Jusqu’à maintenant, je n’ai pas pu cerner exactement le différend qui oppose le Cameroun à la Côte d’Ivoire, hormis les matches de foot – si on peut parler de différend dans le cadre du sport. C’est pour cela que j’ai sursauté en lisant ce commentaire de l’auteur du post en réponse aux nombreux Ivoiriens qui, comme moi, s’étonnaient de ce qu’on puisse se réjouir du malheur d’autrui alors qu’on n’en tire rien : « As-tu vu ici que j’ai parlé d’une télé camerounaise ?…ou bien être en joie lorsque ton ennemi pleure est devenu un crime ? » Ton ennemi ! Depuis quand sommes nous en guerre contre la Côte d’Ivoire ? De quand date cette inimitié ? Quelles en sont les motifs ?

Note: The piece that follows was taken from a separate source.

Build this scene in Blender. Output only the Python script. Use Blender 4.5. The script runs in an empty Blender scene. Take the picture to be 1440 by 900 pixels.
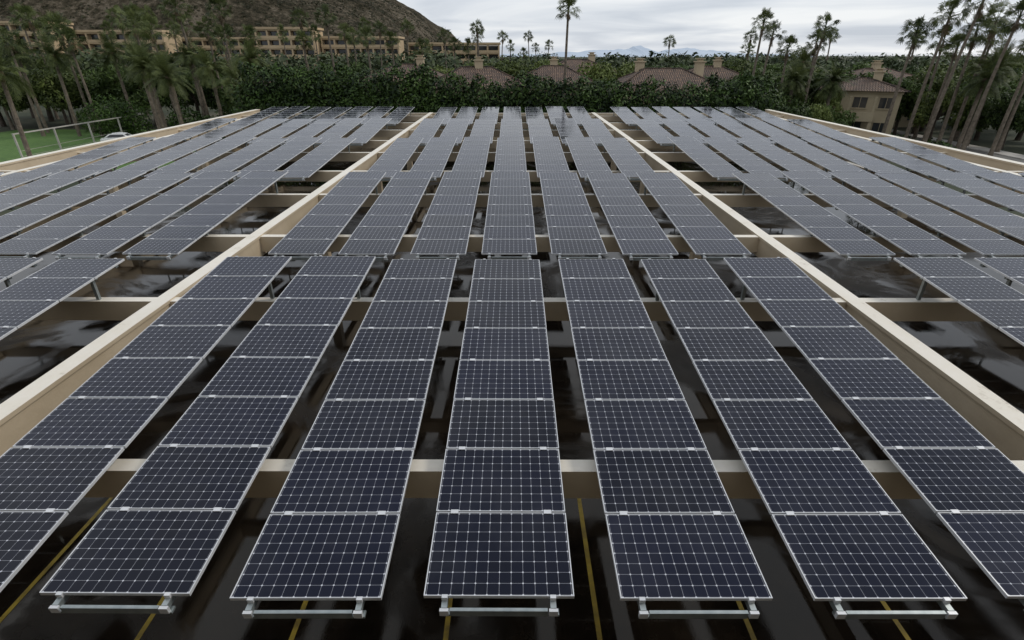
import bpy, math, random
import numpy as np
from mathutils import Vector, Matrix, noise
random.seed(7); rng=np.random.default_rng(7)
C=bpy.context.scene.collection
GZ=-2.0
# ---------------------------------------------------------------- materials
def newmat(name):
    m=bpy.data.materials.new(name); m.use_nodes=True
    nt=m.node_tree; b=nt.nodes['Principled BSDF']
    return m,nt,b
def N(nt,t,**k):
    n=nt.nodes.new(t)
    for a,v in k.items(): setattr(n,a,v)
    return n
def ramp(nt,fac,stops):
    r=N(nt,'ShaderNodeValToRGB'); e=r.color_ramp.elements
    while len(e)<len(stops): e.new(0.5)
    for i,(p,c) in enumerate(stops):
        e[i].position=p; e[i].color=(*c,1) if len(c)==3 else c
    nt.links.new(fac,r.inputs[0]); return r
def math_n(nt,op,a,b=None,c=None):
    n=N(nt,'ShaderNodeMath',operation=op)
    for i,v in enumerate((a,b,c)):
        if v is None: continue
        if isinstance(v,(int,float)): n.inputs[i].default_value=v
        else: nt.links.new(v,n.inputs[i])
    return n.outputs[0]
def noisetex(nt,scale,detail=4,rough=.55,coord='Object',dist=0):
    tc=N(nt,'ShaderNodeTexCoord'); n=N(nt,'ShaderNodeTexNoise')
    n.inputs['Scale'].default_value=scale; n.inputs['Detail'].default_value=detail
    n.inputs['Roughness'].default_value=rough; n.inputs['Distortion'].default_value=dist
    nt.links.new(tc.outputs[coord],n.inputs['Vector']); return n
def simple(name,c1,c2,scale=1.0,rough=.7,bump=0.0,metal=0.0,bscale=None,spec=.5,detail=5):
    m,nt,b=newmat(name)
    n=noisetex(nt,scale,detail)
    r=ramp(nt,n.outputs[0],[(.3,c1),(.7,c2)])
    nt.links.new(r.outputs[0],b.inputs['Base Color'])
    b.inputs['Roughness'].default_value=rough; b.inputs['Metallic'].default_value=metal
    b.inputs['Specular IOR Level'].default_value=spec
    if bump:
        n2=noisetex(nt,bscale or scale*8,4); bp=N(nt,'ShaderNodeBump'); bp.inputs['Strength'].default_value=bump
        bp.inputs['Distance'].default_value=.05
        nt.links.new(n2.outputs[0],bp.inputs['Height']); nt.links.new(bp.outputs[0],b.inputs['Normal'])
    return m
def foliage(name,dark,light,nscale=.35,trans=.25):
    m,nt,b=newmat(name)
    g=N(nt,'ShaderNodeNewGeometry'); n=noisetex(nt,nscale,2)
    oi=N(nt,'ShaderNodeObjectInfo')
    a=math_n(nt,'MULTIPLY',g.outputs['Random Per Island'],.5)
    a=math_n(nt,'MULTIPLY_ADD',n.outputs[0],1.0,a)
    a=math_n(nt,'MULTIPLY_ADD',oi.outputs['Random'],.35,a)
    a=math_n(nt,'SUBTRACT',a,.38)
    r=ramp(nt,a,[(.15,dark),(.85,light)])
    nt.links.new(r.outputs[0],b.inputs['Base Color']); b.inputs['Roughness'].default_value=.6
    b.inputs['Specular IOR Level'].default_value=.25
    if trans:
        t=N(nt,'ShaderNodeBsdfTranslucent'); nt.links.new(r.outputs[0],t.inputs[0])
        mx=N(nt,'ShaderNodeMixShader'); mx.inputs[0].default_value=trans
        nt.links.new(b.outputs[0],mx.inputs[1]); nt.links.new(t.outputs[0],mx.inputs[2])
        nt.links.new(mx.outputs[0],nt.nodes['Material Output'].inputs[0])
    return m
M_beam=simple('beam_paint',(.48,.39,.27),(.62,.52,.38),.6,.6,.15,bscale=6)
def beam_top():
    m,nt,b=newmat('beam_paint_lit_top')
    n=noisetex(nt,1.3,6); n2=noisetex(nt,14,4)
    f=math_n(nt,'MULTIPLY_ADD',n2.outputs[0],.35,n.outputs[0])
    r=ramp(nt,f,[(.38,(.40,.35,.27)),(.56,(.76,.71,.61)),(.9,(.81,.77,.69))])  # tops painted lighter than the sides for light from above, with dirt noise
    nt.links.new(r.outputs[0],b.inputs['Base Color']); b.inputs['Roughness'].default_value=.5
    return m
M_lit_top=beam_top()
M_stucco=simple('tan_stucco',(.40,.32,.21),(.50,.41,.28),.4,.85,.2,bscale=5)
M_vst=simple('villa_stucco',(.30,.25,.165),(.40,.335,.225),.4,.85,.2,bscale=5)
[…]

Je ne veux pas dans ce billet (seulement) indexer les Ivoiriens, mais plutôt dénoncer le manque de solidarité qui nous caractérise tous en Afrique. Au début de l’expansion de la secte que je me refuse de qualifier d’islamiste Boko Haram, le Nigéria seul en souffrait. Les terroristes, cependant, se repliaient au Cameroun pour se dérober aux poursuites de l’armée nigériane. À cette époque, les Camerounais, qui dans un élan de solidarité auraient pu s’allier au Nigéria pour décimer ce mouvement malsain, ne s’en sont pas mêlés, ne se sentant pas menacés. Aujourd’hui, la secte a pris des galons, et actuellement fait la guerre aux deux pays en même temps. Il est désormais très difficile de s’en débarrasser.
Si l’Afrique ne se décide pas à faire bloc face à ses difficultés elle ne pourra jamais sortir du sous-développement. Tant que le problème de mon voisin ne devient pas le mien comme l’esprit de solidarité africaine l’exige, il n’y aura jamais progrès. L’Union Africaine (en tant qu’organisation) a-t-elle encore un sens si le simple sentiment de compassion n’existe même plus en Afrique ? La voilà, la vraie malédiction des descendants de Cham.